Google: Zero-Day Attacks Rise, Spyware and China are Dangers
The number of zero-day vulnerabilities that are exploited jumped in 2023, with enterprises becoming a larger target and spyware vendors and China-backed cyberespionage groups playing an increasingly bigger role, according to Google cybersecurity experts.
In a report this week, researchers with Google’s Threat Analysis Group (TAG) and its Mandiant business said they saw 97 zero-day flaws being exploited in the wild last year, a jump of more than 50% over 2022, though still falling short the 106 found in 2021.
But within those numbers, the researchers saw an evolving situation with some trends – both good and bad – that organizations should continue tracking.
“Zero-day exploitation is no longer just a niche capability accessible to only a handful of actors, and we anticipate that the growth we have seen across the last few years will likely continue, as vendors continue to make other avenues of compromise less accessible and as threat actors focus increasing resources on zero-day exploitation,” they wrote in the report. “The wider proliferation of technology has made zero-day exploitation more likely as well: simply put, more technology offers more opportunity for exploitation.”
Good News for End Users
When looking at the field, Google’s cybersecurity units split vulnerabilities into those targeting end-user technologies, from mobile devices to web browsers to operating systems, and enterprise technologies, including security software and appliances.
They saw particular progress on the end-user side, due in large part to security and mitigation investments that vendors like Apple, Google, and Microsoft are making. That includes Google in late 2022 releasing MiraclePtr to prevent hackers from abusing use-after-free bugs, a type of memory safety flaw, in Chrome. For the first time, there were no use-after-free bugs exploited in the wild in Chrome in 2023.
The researchers also pointed to Apple’s iOS Lockdown Mode, which “is also making attacker’s lives more difficult. If enabled, lockdown mode would have protected users from the majority of the exploitation chains discovered targeting iOS and attackers would not have been able to successfully compromise their targets.”
At the same time, bad actors are putting more emphasis on exploiting zero-day vulnerabilities in third-party components and libraries, which allows them to scale their attacks because they can affect multiple products with a single bug. In 2023, this was a favorite tactic across browsers.
Threat Groups Focusing on Enterprises
While there was good news for end users, there was an upswing in both the number and variety of zero-days targeting enterprises, they wrote. Thirty-six of the zero-day vulnerabilities being exploited targeted enterprise technologies, accounting for 37.1% of all zero days seen in 2023. In 2019, enterprises were the targets of 11.8% of such attacks.
Driving the increase was the heightened focus on cybersecurity software and appliances, including Barracuda’s Email Security Gateway, Cisco’s Adaptive Security Appliance, Ivanti’s Endpoint Manager Mobile and Sentry, and Trend Micro’s Apex One.
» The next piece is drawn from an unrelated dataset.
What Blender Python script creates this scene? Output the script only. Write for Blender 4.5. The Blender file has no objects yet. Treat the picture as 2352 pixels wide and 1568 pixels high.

In all, there were nine zero days affecting security technologies.
“Security software is a valuable target for attackers because it often runs on the edge of a network with high permissions and access,” the TAG and Mandiant researchers wrote. “By successfully exploiting such technologies, attackers can gain an initial foothold into a targeted organization for follow-on activity.”
They also pointed to the growing variety of vendors and products targeted over the past few years, which puts many vendors in “unfamiliar territory: learning how to respond to sophisticated attacks targeting their products in a timely and effective manner while simultaneously developing an effective patch that addresses the ways threat actors are weaponizing the vulnerability.”
Spyware, China are Threats
The Google researchers also noted that commercial surveillance vendors (CSVs) – those who make spyware, such as the high-profile NSO Group as well as others, like Cy4Gate, RCS Lab, and Intellexa – and those governments using their software accounted for half of the exploits linked to governments.
Spyware vendors – whose software is used by governments surveil and track such groups as journalists, dissidents, political opponents, and rights groups – have been a target of the Biden Administration and were the subject of a harsh report by Google that said CSVs “are enabling the proliferation of dangerous hacking tools. The harm is not hypothetical. Spyware vendors point to their tools’ legitimate use in law enforcement and counterterrorism. However, spyware deployed against journalists, human rights defenders, dissidents, and opposition party politicians – what Google refers to as ‘high risk users’ – has been well documented.”
Unsurprisingly, Chinese state-sponsored hackers were responsible for 12 of the zero-day exploitations last year – more than any other country – with the UNC3886 and UNC4841 threat groups accounting for five of them. The U.S. government has put a focus on China’s role in cyberespionage incidents and Google’s findings in the zero-day report lend support to that.
At the same time, a state-sponsored group called Winter Vivern from Belarus – and ally of Russia’s in the war in Ukraine – came on the scene with one zero-day exploitation, the first by time a Belarussian-linked group has been seen using zero-day vulnerabilities in their campaigns. It suggests “the group is growing in sophistication,” the researchers wrote, adding that the “activity primarily targeted government organizations that matched the strategic interests of Belarus and Russia.”